Doug Henwood wrote:
> But, I gotta say, I'm not sure what you mean by "overaccumulation"
> here. Is it just another way of saying that capitalism periodically
> overinvests, and has to work that off over time? If so, then that's
> little more than a theory of the business cycle. Are you making a
> grander claim than that, of the Luxemburg-ish sort?

My vision of over-accumulation -- which I also call "over-investment"
because it involves fixed capital, which takes time to be purged from
the system  -- could be pigeon-holed in this way. As I've argued
before on pen-l, it typically involves cycles of over-accumulation and
"working it off over time." That is, it sounds a lot like the
"Austrian" theory of cycles. The main formal difference is that unlike
in the Austrian theory, the economy can spin off the normal cyclical
path, to get stuck in an underconsumption trap (as in the early
1930s). This means that Keynesian-style fiscal stimulus (and to a
lesser extent, monetary stimulus) can play a role beyond changing the
timing and intensity of the swings of the cycle.
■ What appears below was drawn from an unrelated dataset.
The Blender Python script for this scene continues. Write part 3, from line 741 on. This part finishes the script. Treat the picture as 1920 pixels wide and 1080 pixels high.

Note that I reject what Jacoby describes as "the crisis tradition in
Marxism." That is, to me the idea that economic crises will be the
downfall of capitalism seems ridiculous. (It's only the movement of
the working classes and other oppressed groups that will end
capitalism.) A serious depression could easily mobilize the Benito
Mussolinis and David Horowitzes of the world instead of spurring the
growth of a socialist movement. The 1930s was not a happy period. In
the US, it encouraged mass struggles which set the basis for the New
Deal, but it could have produced much better.

I don't know Luxemburg's work very well either. But it seems like she
(or at least some of her followers) believed that economic crisis
would cause an economic collapse, which would (spontaneously?) cause
an upsurge of working-class resistance, which would bloom into a
socialist revolution. There's nothing at all that's automatic about
that process.

Instead of ending capitalism, crises seem to one of the many costs of
living under capitalism that are ignored by the mainstream media, etc.
Their occurrence may raise consciousness, but that's hardly automatic
without socialist activists.
--
Jim Devine / "Segui il tuo corso, e lascia dir le genti." (Go your own
way and let people talk.) --  Karl, paraphrasing Dante.